▶ **To do**:
Check each line of the material below for "scene", then copy the ones that contain it.

▶ **Stored data**:
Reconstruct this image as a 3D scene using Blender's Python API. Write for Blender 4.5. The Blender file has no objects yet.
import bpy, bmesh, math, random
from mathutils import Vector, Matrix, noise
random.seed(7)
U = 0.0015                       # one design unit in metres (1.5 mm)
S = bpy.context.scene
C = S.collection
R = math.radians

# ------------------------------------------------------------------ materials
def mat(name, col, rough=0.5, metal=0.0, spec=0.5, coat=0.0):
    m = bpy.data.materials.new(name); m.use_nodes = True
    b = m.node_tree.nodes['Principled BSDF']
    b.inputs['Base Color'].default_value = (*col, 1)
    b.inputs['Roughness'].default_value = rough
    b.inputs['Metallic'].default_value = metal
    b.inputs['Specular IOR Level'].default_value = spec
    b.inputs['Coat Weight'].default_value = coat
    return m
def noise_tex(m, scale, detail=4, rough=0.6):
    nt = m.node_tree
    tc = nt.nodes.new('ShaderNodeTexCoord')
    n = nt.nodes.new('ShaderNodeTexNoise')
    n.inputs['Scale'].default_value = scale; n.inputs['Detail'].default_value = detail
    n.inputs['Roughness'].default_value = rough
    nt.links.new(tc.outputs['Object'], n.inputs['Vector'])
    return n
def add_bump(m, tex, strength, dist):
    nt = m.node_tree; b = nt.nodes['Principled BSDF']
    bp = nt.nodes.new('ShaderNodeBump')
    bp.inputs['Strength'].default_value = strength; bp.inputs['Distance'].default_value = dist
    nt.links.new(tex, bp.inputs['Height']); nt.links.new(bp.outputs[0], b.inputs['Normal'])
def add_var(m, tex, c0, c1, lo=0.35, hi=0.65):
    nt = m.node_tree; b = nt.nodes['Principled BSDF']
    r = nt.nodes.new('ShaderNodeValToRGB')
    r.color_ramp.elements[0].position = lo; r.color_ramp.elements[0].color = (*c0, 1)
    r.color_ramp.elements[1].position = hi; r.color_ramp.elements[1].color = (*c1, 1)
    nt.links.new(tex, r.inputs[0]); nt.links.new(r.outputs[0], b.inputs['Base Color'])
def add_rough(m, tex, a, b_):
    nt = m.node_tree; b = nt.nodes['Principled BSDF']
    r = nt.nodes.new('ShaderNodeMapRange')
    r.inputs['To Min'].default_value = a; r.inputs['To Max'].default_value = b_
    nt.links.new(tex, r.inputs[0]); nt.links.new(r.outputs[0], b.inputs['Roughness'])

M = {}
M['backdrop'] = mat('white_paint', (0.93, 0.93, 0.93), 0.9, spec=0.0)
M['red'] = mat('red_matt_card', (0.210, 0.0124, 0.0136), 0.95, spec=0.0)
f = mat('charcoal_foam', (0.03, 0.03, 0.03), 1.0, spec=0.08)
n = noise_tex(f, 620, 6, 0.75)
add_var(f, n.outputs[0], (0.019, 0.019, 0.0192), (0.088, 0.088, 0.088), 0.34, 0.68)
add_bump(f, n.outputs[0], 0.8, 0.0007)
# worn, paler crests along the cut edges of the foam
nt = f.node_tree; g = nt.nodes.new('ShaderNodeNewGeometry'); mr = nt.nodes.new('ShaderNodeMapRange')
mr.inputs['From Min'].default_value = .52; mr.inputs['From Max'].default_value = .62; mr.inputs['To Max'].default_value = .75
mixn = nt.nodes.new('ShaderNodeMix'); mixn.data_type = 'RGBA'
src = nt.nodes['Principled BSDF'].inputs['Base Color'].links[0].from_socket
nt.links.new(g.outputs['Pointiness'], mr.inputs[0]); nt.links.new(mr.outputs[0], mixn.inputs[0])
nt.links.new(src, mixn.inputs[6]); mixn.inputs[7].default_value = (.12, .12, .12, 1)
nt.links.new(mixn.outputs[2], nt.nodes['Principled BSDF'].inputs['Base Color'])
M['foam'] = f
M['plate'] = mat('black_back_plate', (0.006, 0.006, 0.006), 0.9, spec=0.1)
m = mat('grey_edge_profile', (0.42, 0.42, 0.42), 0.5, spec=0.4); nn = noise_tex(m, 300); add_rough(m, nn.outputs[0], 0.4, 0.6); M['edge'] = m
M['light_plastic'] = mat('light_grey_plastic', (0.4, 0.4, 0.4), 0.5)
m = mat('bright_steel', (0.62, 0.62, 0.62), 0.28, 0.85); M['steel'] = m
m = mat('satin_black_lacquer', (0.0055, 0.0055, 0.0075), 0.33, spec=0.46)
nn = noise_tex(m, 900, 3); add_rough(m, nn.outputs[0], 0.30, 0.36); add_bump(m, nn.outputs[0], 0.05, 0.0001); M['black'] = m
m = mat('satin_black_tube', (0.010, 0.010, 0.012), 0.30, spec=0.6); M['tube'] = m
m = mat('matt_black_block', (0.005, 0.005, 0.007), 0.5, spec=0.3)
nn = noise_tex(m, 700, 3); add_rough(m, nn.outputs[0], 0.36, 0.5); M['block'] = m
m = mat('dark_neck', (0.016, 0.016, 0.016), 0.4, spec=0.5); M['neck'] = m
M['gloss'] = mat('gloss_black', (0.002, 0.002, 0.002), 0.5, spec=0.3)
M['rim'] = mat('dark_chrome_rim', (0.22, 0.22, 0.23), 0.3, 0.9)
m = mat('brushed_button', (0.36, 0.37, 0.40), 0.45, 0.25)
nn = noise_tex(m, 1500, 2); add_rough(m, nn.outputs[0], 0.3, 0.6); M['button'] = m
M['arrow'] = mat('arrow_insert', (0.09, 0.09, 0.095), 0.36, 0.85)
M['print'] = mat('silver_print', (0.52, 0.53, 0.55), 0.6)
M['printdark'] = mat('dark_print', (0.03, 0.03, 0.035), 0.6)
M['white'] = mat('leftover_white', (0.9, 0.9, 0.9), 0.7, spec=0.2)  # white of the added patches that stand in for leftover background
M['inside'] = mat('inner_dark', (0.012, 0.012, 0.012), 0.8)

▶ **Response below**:
Reconstruct this image as a 3D scene using Blender's Python API. Write for Blender 4.5. The Blender file has no objects yet.
S = bpy.context.scene